Defending Democracy by Denigrating the Social Sciences? Careful with That.

There’s a symposium at Cato Unbound on Ilya Somins new book on voter ignorance.

I’m especially interested in this critique: http://www.cato-unbound.org/2013/10/16/sean-trende/dont-voters-get-things-right

In response to the claim that voters are extremely ignorant, especially about social scientific matters (basic economics, etc.), I often see political scientists and philosophers make arguments like this:

  1. Social scientists change their minds about many basic issues, and there have been major revolutions in past thinking.
  2. If so, we shouldn’t be very confident in even the basic conclusions of the social sciences, even, e.g., the stuff we cover in econ 101 and poli sci 101.
  3. If so, then social scientists don’t really have much of a claim to greater knowledge than the electorate at large.
  4. If so, then evidence that the electorate at large doesn’t agree with purported experts, or that the electorate at large doesn’t know basic social science, isn’t all that frightening. What the experts claim to know probably ain’t so.

There are variations on this argument, stronger and weaker versions, and so on. But the basic idea is to stress 1) pessimistic meta-inducation and 2) expert disagreement to conclude 3) that experts really don’t know much more than laypeople.

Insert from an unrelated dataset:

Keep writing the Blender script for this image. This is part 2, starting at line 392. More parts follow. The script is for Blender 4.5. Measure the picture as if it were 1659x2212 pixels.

Rather than challenge this kind of argument here, I want to ask a question: Why bother have economics, sociology, or political science departments at universities? If these departments aren’t producing real knowledge after all this time and countless billions of dollars of investment, then we should stop wasting our money and time on them, and instead put that money and time into things with a higher expected payout.